Malheureusement l’opinion se positionne en fonction du leader derrière lequel elle se trouve. Si vous avez un leader A et qu’une certaine opinion est derrière lui ; de l’autre côté vous avez un leader B avec une autre opinion derrière lui, il y a risque de se confronter, d’entrer dans une spirale de la violence incalculable d’autant plus que comme l’opinion elle-même manque de culture politique dans la direction de la démocratie. 

La persistance de tels discours est dangereuse pour la société ?

Bien sûr. J’ai vu, à travers les réseaux sociaux, des leaders se fâcher, vouer une haine quasi-viscérale à leurs adversaires. C’est un mauvais exemple. Ils devraient, comme au football faire preuve de fair-play où des équipes adverses se serrent la main même en cas de défaite de l’une d’entre elles, être vaincus mais convaincus au moins. Se dire voilà, s’il a gagné, il a dû passer par des voies normales, donc je m’incline et je vais peut-être mobiliser mes électeurs et une fois son mandat terminé, que je puisse me faire élire et puisse le remplacer selon les règles de l’art. Mais mobiliser les gens par des discours haineux, c’est malsain. Ce n’est pas bon. Il faut plutôt montrer à l’opinion, à la société que les leaders se respectent mutuellement, respectent l’état de droit, le mandat de tel et si l’un d’entre eux fait un faux pas, que les autres le conseillent pour que le mauvais exemple ne se répande pas à travers toute la communauté nationale.

Est-ce que vous pensez que ces discours peuvent conduire aux violences de masse ?

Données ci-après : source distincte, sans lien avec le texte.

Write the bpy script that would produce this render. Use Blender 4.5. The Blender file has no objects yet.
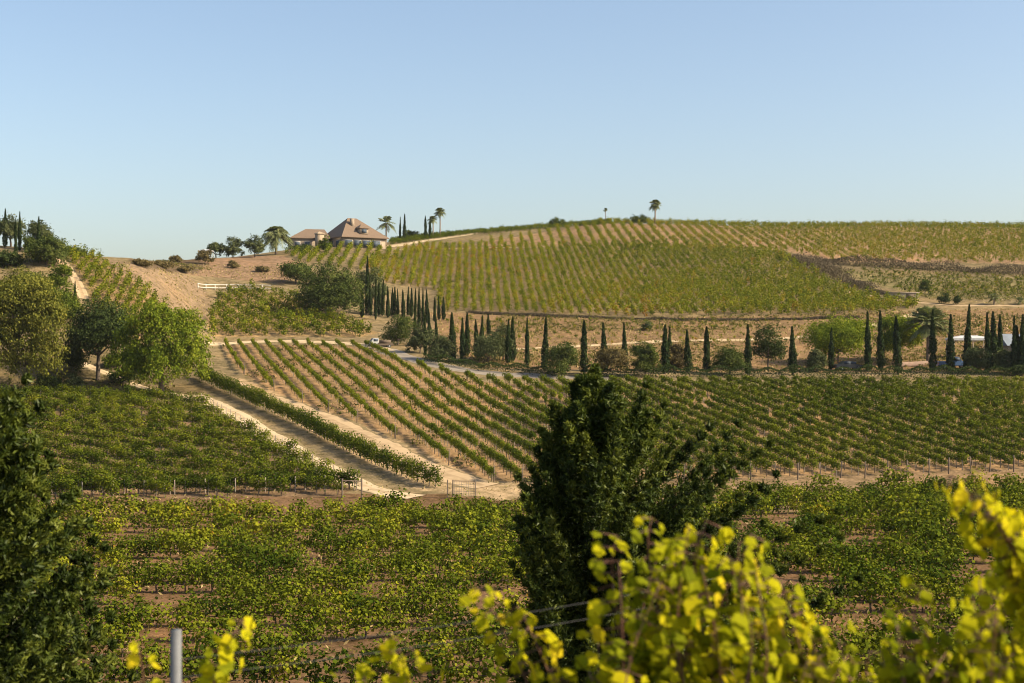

Bien sûr. Il y a des ouvrages en sciences sociales, en histoire qui montrent que lorsque la haine commence par le sommet, elle se répand rapidement. Je conseillerais d’ailleurs aux leaders d’opinion de se retenir, de faire preuve de fair-play, ça veut dire de respecter tout le monde y compris leurs opposants ou adversaires politiques parce que c’est normal qu’ils soient opposants parce que les postes intéressants sont peu nombreux alors que ceux qui y aspirent sont nombreux. Plus ces postes sont peu nombreux et plus difficiles il est de les occuper. Donc, il faut que les gens fassent preuve de fair-play.

Que devrait être le comportement de ceux qui écoutent ces messages pour éviter justement de tomber dans les violences de masse ?

Il faut qu’ils fassent preuve d’intelligence. Il y a des paysans brillamment intelligents même sur nos collines. Ils disent en kirundi « Buraca bugacana ayandi » qui signifie aujourd’hui c’est tel et demain c’est tel autre ou bien « Ntamvura idahita » pour signifier que chaque mauvaise situation finit toujours par s’estomper quand ils sont mécontents. Il faut faire preuve de patience et ne pas suivre l’exemple des gens qui se chamaillent parce qu’après tout, pour ceux qui sont adultes, nous avons vu des leaders se succéder les uns aux autres, toute ethnie confondue d’ailleurs, toute région d’origine confondue. Il faut que nous Burundais, de la colline comme de la ville, moins instruits comme plus instruits, sachions que les postes de responsabilité ou de leadership sont là mais peu de gens les occupent. Et du coup, que nous fassions preuve de fair-play.